Well, the timing of your post couldn't have been more perfect. I just went on a Warner Bros. studio tour yesterday (it was *fantastic*) and we drove right past Kelsey Grammar - of 'Cheers' and 'Frasier' fame - unloading his trunk. OK, it was really just a brush, but whatever, that was Kelsey Grammar! THEN, we got to go ONTO one of the sets of CHUCK (great NBC spy-ish series) and I even saw Zachary Levi's car parked out back. He drove a Nissan Skyline with a license plate that read, "NRD HRD" Seriously! (Confirmed by the tour driver!! :)
-Rebecca M.
Let's see...once Helen Hunt did a made-for-TV movie that used our small town's courthouse for the courtroom scenes. Of course everyone in town showed up for the filming, and after a long wait, Helen Hunt "walked right past me!!!".
My sister who lived in NY (until just recently) has had several celebrity brushes. She lived in the same town as Hayden Panettiere, the restaurant she worked in served celebrities on a regular basis (we all received several texts one night about Rosie O'Donnell's visit), and after watching some of the filming of Jennifer Anniston and Gerard Butler's movie, she and friend proceeed to follow Jennifer's car until a bodyguard approached them and gave them a warning. I would have been mortified; she thought it was fantastic. :-)

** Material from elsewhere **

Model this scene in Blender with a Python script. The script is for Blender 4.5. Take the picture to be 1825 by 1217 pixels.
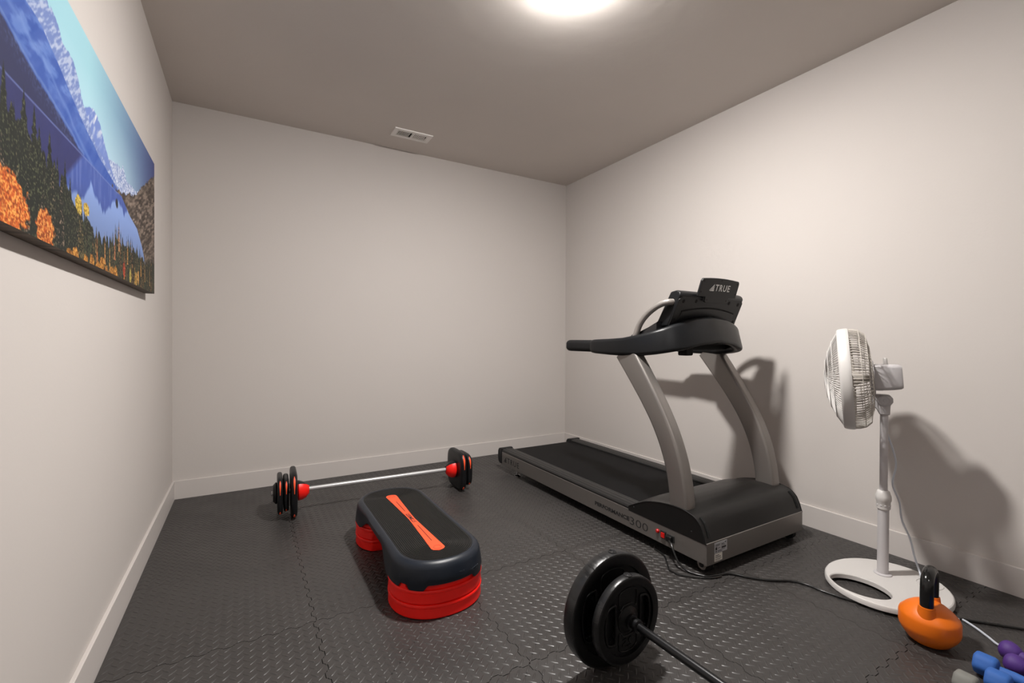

As for The Actor and the Housewife...I'm still not buying it. ;-) I guess it just pushed me past my ability to suspend disbelief, for some reason, although I think one of those reasons is that I just couldn't see such an intense relationship remaining strictly platonic. Even if it could, wouldn't that kind of emotional connection be crossing a line in itself? I know Becky struggles some with that, so at least that was real. Oh well - I do love Shannon Hale's other books!
"Plausible premise, devoted housewife falling into a friendship with a Hollywood actor? Plausible for the relationship to remain platonic?"
Sounds good but I'm too skeptical and cynical to buy it.
Once at Miami metro zoo I met Judge Milan of People's court. I said hello and she was very nice and confirmed who she was when I asked.(people's court is not a favorite program of mine but she is a TV personality)
There are a couple of peole who I suspect were actors that I am aquainted with but I never had the guts to ask if it was them - so I'll never know.
No famous people for me. But Titus has a good Charlie Sheen story.